* _TO DO_
Reproduce each line exactly.

━━━━━━━━

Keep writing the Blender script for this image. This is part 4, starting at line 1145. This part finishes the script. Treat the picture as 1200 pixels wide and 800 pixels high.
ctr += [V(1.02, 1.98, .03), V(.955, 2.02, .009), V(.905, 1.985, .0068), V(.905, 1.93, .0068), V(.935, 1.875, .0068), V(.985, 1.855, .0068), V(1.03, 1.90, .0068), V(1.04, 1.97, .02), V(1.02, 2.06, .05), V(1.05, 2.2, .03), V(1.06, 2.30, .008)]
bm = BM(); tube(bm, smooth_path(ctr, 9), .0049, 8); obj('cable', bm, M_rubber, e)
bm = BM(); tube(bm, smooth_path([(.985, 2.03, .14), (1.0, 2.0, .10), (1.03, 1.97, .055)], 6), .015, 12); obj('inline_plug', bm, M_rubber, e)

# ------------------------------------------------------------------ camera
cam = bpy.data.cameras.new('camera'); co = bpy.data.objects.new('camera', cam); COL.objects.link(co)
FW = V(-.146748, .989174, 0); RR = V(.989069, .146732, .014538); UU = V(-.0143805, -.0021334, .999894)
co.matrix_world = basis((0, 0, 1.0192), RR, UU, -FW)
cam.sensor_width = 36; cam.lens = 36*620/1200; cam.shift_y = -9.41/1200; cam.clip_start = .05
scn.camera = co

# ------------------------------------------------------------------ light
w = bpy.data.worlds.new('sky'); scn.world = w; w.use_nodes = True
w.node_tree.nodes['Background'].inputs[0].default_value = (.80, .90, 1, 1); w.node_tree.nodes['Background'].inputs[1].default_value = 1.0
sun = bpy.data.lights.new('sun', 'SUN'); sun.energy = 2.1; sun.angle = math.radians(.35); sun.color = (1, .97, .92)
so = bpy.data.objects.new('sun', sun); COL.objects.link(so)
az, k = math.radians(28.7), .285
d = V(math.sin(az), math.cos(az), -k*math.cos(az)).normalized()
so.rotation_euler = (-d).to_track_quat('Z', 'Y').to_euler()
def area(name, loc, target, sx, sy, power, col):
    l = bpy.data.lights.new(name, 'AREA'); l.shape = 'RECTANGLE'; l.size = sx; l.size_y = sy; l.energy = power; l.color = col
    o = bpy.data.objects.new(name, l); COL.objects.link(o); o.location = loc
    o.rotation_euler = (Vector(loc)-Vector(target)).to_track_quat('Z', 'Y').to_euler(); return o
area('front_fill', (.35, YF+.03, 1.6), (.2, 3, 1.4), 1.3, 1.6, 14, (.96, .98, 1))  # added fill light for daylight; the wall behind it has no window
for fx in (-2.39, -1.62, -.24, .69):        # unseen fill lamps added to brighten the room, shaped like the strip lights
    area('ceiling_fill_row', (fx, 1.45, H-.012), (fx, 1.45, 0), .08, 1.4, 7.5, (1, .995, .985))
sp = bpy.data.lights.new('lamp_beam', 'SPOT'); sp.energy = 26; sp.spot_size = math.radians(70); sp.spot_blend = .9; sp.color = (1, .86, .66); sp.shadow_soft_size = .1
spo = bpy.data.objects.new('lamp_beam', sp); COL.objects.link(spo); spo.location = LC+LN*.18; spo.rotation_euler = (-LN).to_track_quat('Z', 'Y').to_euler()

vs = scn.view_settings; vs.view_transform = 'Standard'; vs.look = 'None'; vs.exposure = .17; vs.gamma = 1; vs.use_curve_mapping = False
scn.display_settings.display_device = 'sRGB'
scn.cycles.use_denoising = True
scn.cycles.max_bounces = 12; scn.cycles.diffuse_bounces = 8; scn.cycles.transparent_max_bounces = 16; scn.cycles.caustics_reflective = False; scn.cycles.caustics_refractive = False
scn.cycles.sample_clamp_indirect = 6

━━━━━━━━

* _TASK RESPONSE_
Keep writing the Blender script for this image. This is part 4, starting at line 1145. This part finishes the script. Treat the picture as 1200 pixels wide and 800 pixels high.
ctr += [V(1.02, 1.98, .03), V(.955, 2.02, .009), V(.905, 1.985, .0068), V(.905, 1.93, .0068), V(.935, 1.875, .0068), V(.985, 1.855, .0068), V(1.03, 1.90, .0068), V(1.04, 1.97, .02), V(1.02, 2.06, .05), V(1.05, 2.2, .03), V(1.06, 2.30, .008)]
bm = BM(); tube(bm, smooth_path(ctr, 9), .0049, 8); obj('cable', bm, M_rubber, e)
bm = BM(); tube(bm, smooth_path([(.985, 2.03, .14), (1.0, 2.0, .10), (1.03, 1.97, .055)], 6), .015, 12); obj('inline_plug', bm, M_rubber, e)

# ------------------------------------------------------------------ camera
cam = bpy.data.cameras.new('camera'); co = bpy.data.objects.new('camera', cam); COL.objects.link(co)
FW = V(-.146748, .989174, 0); RR = V(.989069, .146732, .014538); UU = V(-.0143805, -.0021334, .999894)
co.matrix_world = basis((0, 0, 1.0192), RR, UU, -FW)
cam.sensor_width = 36; cam.lens = 36*620/1200; cam.shift_y = -9.41/1200; cam.clip_start = .05
scn.camera = co

# ------------------------------------------------------------------ light
w = bpy.data.worlds.new('sky'); scn.world = w; w.use_nodes = True
w.node_tree.nodes['Background'].inputs[0].default_value = (.80, .90, 1, 1); w.node_tree.nodes['Background'].inputs[1].default_value = 1.0
sun = bpy.data.lights.new('sun', 'SUN'); sun.energy = 2.1; sun.angle = math.radians(.35); sun.color = (1, .97, .92)
so = bpy.data.objects.new('sun', sun); COL.objects.link(so)
az, k = math.radians(28.7), .285
d = V(math.sin(az), math.cos(az), -k*math.cos(az)).normalized()
so.rotation_euler = (-d).to_track_quat('Z', 'Y').to_euler()
def area(name, loc, target, sx, sy, power, col):
    l = bpy.data.lights.new(name, 'AREA'); l.shape = 'RECTANGLE'; l.size = sx; l.size_y = sy; l.energy = power; l.color = col
    o = bpy.data.objects.new(name, l); COL.objects.link(o); o.location = loc
    o.rotation_euler = (Vector(loc)-Vector(target)).to_track_quat('Z', 'Y').to_euler(); return o
area('front_fill', (.35, YF+.03, 1.6), (.2, 3, 1.4), 1.3, 1.6, 14, (.96, .98, 1))  # added fill light for daylight; the wall behind it has no window
for fx in (-2.39, -1.62, -.24, .69):        # unseen fill lamps added to brighten the room, shaped like the strip lights
    area('ceiling_fill_row', (fx, 1.45, H-.012), (fx, 1.45, 0), .08, 1.4, 7.5, (1, .995, .985))
sp = bpy.data.lights.new('lamp_beam', 'SPOT'); sp.energy = 26; sp.spot_size = math.radians(70); sp.spot_blend = .9; sp.color = (1, .86, .66); sp.shadow_soft_size = .1
spo = bpy.data.objects.new('lamp_beam', sp); COL.objects.link(spo); spo.location = LC+LN*.18; spo.rotation_euler = (-LN).to_track_quat('Z', 'Y').to_euler()

vs = scn.view_settings; vs.view_transform = 'Standard'; vs.look = 'None'; vs.exposure = .17; vs.gamma = 1; vs.use_curve_mapping = False
scn.display_settings.display_device = 'sRGB'
scn.cycles.use_denoising = True
scn.cycles.max_bounces = 12; scn.cycles.diffuse_bounces = 8; scn.cycles.transparent_max_bounces = 16; scn.cycles.caustics_reflective = False; scn.cycles.caustics_refractive = False
scn.cycles.sample_clamp_indirect = 6